• **What this task involves**:
Reproduce each line bearing the word "Write".
━━━ Given entries
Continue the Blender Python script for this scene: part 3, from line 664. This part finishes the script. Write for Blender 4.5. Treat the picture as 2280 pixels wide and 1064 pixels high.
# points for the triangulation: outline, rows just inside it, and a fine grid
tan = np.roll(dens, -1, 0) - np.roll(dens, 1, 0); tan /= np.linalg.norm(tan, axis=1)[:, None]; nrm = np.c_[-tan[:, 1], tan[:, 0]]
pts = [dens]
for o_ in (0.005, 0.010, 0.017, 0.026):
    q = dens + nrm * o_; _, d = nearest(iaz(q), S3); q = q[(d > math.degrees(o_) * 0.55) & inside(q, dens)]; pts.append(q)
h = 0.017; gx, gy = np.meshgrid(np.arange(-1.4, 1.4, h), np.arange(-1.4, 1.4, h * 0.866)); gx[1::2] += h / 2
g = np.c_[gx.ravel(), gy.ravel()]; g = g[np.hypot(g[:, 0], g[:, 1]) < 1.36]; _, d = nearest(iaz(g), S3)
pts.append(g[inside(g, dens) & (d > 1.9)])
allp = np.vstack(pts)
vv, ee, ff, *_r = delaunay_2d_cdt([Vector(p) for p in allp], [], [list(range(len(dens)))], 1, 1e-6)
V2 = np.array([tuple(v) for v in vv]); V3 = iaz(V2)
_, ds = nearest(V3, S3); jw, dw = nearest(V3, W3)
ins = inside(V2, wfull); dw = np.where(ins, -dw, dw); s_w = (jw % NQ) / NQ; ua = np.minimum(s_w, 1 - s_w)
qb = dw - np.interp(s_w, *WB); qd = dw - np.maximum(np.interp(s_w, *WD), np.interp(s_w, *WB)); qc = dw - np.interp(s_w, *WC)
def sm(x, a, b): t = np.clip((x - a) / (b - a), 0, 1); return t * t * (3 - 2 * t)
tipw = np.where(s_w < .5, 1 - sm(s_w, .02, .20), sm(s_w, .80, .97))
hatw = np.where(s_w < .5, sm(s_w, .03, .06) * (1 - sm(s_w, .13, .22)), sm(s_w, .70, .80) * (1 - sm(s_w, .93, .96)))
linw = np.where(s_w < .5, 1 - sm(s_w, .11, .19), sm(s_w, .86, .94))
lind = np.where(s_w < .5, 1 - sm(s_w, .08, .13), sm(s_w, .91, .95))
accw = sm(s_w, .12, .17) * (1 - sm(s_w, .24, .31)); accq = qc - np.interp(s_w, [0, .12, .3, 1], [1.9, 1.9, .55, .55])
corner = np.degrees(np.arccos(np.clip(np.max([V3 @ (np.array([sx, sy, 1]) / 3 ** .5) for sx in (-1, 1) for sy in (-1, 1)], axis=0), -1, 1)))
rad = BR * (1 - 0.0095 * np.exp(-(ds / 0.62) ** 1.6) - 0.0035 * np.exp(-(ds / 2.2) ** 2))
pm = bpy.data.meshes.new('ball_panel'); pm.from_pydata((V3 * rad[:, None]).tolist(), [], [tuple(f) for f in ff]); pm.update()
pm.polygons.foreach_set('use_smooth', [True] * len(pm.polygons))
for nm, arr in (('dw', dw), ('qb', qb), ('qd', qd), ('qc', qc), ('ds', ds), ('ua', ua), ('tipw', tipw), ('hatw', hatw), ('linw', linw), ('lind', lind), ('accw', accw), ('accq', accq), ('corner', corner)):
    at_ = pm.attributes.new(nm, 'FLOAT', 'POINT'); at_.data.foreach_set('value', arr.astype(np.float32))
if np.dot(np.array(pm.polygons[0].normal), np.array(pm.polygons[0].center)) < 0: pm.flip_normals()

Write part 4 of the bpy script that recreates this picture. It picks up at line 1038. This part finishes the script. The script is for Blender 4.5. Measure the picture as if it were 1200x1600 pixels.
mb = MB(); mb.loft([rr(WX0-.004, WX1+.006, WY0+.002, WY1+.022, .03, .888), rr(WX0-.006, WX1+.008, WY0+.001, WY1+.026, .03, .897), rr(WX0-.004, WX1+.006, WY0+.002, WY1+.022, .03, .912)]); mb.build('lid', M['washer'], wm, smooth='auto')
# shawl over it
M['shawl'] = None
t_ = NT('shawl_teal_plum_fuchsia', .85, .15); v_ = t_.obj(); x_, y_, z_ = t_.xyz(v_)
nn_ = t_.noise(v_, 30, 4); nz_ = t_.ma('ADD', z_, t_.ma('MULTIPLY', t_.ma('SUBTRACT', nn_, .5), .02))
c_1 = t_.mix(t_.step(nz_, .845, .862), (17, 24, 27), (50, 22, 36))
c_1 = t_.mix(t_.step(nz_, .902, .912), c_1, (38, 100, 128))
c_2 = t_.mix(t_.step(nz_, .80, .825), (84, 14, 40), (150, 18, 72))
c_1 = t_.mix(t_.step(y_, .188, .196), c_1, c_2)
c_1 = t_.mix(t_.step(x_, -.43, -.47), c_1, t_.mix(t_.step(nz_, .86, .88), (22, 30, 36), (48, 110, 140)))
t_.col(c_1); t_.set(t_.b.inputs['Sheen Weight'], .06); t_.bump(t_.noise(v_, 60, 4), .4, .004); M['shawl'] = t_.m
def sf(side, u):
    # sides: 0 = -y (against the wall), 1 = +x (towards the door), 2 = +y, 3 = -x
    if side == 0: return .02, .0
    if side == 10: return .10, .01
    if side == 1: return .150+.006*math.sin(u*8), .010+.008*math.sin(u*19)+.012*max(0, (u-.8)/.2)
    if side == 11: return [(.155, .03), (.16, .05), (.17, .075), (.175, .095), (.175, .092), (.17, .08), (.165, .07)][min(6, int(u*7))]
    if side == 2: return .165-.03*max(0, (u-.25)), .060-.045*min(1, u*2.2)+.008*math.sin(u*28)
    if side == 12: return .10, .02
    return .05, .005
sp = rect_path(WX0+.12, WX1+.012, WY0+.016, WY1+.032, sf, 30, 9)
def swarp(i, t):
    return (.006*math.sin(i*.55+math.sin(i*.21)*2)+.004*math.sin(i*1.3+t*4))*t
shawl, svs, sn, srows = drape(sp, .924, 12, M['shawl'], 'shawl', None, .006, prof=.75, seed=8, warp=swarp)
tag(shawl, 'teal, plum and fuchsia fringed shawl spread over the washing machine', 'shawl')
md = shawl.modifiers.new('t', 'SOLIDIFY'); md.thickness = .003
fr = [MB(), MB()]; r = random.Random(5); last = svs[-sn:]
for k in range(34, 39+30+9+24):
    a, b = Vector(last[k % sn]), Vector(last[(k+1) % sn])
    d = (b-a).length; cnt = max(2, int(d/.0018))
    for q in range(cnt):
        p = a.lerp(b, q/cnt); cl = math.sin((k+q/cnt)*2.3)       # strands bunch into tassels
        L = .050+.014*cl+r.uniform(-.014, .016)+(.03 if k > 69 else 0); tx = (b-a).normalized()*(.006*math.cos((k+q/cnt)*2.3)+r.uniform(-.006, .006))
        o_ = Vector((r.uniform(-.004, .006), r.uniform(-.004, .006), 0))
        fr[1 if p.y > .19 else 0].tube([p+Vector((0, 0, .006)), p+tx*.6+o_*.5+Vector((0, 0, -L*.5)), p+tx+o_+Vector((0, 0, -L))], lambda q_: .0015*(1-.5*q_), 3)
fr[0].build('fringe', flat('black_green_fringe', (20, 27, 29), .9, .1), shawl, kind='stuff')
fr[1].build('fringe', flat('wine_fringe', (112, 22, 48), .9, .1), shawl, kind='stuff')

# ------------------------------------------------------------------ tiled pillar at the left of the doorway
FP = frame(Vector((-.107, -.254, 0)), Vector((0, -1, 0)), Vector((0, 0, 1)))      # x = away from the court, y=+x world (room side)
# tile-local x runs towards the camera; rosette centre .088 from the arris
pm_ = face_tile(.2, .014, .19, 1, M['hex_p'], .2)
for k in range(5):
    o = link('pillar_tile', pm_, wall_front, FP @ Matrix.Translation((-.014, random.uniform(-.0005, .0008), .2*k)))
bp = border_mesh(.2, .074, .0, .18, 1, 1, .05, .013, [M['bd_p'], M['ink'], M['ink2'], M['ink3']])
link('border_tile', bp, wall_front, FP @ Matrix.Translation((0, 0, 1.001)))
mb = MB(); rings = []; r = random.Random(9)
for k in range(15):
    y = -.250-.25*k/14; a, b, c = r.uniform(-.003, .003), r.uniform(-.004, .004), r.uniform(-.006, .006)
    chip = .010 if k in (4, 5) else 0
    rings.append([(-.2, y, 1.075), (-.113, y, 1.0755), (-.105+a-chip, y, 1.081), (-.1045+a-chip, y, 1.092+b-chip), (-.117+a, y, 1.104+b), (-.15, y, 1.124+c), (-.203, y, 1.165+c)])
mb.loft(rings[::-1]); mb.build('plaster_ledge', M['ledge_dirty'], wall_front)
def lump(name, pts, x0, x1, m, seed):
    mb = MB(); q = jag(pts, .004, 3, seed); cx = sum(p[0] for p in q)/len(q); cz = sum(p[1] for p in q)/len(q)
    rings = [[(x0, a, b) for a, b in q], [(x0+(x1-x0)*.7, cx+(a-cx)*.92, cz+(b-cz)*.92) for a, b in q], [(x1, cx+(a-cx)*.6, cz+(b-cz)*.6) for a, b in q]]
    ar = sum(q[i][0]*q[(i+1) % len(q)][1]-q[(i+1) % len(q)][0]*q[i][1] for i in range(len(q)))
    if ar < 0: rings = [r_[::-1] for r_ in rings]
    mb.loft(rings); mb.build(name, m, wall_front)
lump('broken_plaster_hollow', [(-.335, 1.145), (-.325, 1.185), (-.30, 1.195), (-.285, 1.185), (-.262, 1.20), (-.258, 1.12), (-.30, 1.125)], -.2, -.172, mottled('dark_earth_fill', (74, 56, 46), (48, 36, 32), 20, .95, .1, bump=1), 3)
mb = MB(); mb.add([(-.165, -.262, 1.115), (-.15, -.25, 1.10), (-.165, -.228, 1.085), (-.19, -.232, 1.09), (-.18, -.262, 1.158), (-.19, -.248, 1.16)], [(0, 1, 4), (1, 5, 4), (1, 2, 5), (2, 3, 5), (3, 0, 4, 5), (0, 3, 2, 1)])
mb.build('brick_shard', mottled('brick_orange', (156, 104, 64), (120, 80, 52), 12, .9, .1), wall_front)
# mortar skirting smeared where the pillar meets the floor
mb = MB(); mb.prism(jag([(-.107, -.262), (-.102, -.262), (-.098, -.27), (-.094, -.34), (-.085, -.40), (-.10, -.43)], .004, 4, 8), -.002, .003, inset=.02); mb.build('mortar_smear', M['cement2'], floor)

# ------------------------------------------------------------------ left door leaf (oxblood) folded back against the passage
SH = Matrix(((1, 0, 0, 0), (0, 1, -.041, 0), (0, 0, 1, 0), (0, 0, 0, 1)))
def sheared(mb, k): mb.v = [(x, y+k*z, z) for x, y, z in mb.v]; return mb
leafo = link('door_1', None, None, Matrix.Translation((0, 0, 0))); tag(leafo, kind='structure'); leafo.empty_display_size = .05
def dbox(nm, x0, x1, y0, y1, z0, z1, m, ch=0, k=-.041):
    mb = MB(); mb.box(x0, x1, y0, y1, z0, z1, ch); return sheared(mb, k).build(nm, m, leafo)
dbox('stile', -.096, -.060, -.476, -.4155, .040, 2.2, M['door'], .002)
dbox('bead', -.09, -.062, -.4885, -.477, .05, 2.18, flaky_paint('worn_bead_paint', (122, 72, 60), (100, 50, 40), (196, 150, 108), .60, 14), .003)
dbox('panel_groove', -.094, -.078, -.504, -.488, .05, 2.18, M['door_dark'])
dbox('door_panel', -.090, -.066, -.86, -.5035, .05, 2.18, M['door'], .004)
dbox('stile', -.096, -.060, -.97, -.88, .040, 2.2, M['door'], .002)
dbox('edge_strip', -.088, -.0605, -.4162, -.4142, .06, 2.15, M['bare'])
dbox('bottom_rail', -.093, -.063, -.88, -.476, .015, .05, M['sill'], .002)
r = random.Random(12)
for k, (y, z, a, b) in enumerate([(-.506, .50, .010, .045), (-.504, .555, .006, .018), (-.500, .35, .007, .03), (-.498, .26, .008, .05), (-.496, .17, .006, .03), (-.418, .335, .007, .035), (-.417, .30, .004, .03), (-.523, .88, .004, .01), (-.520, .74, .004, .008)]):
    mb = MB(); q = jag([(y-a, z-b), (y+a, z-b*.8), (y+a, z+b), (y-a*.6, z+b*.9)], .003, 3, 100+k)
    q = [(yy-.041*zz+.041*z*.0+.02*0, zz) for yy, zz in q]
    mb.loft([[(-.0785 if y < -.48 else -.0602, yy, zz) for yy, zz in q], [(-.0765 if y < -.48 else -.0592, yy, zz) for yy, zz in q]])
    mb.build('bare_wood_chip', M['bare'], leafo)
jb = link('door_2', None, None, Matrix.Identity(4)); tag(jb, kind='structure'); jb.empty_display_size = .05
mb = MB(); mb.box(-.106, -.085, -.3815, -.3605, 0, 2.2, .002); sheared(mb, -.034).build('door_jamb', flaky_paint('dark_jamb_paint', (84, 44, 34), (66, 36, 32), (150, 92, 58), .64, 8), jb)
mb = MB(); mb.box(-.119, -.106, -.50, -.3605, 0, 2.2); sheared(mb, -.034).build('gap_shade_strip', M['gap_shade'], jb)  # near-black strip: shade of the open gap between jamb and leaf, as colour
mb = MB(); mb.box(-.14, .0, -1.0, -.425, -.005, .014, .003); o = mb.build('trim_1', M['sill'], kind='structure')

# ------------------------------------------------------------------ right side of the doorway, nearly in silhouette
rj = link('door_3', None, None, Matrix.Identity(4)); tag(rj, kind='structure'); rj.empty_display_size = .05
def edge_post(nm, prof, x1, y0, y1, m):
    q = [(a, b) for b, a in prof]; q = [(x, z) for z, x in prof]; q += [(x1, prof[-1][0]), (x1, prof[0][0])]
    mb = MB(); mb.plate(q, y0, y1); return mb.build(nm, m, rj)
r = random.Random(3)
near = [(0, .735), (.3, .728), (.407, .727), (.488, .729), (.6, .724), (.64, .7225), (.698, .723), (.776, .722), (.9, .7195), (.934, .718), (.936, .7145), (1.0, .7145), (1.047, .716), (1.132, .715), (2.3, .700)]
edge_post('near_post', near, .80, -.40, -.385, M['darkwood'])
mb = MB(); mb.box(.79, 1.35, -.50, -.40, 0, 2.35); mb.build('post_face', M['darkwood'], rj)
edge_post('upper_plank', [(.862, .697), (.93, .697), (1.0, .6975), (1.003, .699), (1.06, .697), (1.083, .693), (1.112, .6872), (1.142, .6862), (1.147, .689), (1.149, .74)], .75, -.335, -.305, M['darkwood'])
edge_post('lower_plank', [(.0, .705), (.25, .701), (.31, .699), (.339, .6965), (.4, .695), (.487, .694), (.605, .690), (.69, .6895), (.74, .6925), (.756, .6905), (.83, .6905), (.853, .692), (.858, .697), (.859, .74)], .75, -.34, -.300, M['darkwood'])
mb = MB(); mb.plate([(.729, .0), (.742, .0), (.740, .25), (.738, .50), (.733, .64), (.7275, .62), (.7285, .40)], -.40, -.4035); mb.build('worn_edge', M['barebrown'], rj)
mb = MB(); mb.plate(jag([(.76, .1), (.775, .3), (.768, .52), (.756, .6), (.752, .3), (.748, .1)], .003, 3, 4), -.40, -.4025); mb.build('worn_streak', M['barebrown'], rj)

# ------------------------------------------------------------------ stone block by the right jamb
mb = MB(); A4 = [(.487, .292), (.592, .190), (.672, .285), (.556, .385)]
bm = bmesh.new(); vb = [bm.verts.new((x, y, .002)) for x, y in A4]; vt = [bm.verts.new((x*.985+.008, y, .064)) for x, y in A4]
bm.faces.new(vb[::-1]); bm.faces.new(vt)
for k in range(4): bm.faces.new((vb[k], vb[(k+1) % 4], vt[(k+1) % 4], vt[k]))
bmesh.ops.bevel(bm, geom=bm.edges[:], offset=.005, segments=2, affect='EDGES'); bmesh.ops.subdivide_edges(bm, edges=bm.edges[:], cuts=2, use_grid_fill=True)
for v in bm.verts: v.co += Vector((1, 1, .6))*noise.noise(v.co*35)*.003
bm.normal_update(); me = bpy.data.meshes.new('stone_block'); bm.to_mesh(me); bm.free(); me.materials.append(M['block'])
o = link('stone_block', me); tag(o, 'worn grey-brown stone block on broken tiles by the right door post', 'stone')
━━━━━━
• **Reply**:
Continue the Blender Python script for this scene: part 3, from line 664. This part finishes the script. Write for Blender 4.5. Treat the picture as 2280 pixels wide and 1064 pixels high.
Write part 4 of the bpy script that recreates this picture. It picks up at line 1038. This part finishes the script. The script is for Blender 4.5. Measure the picture as if it were 1200x1600 pixels.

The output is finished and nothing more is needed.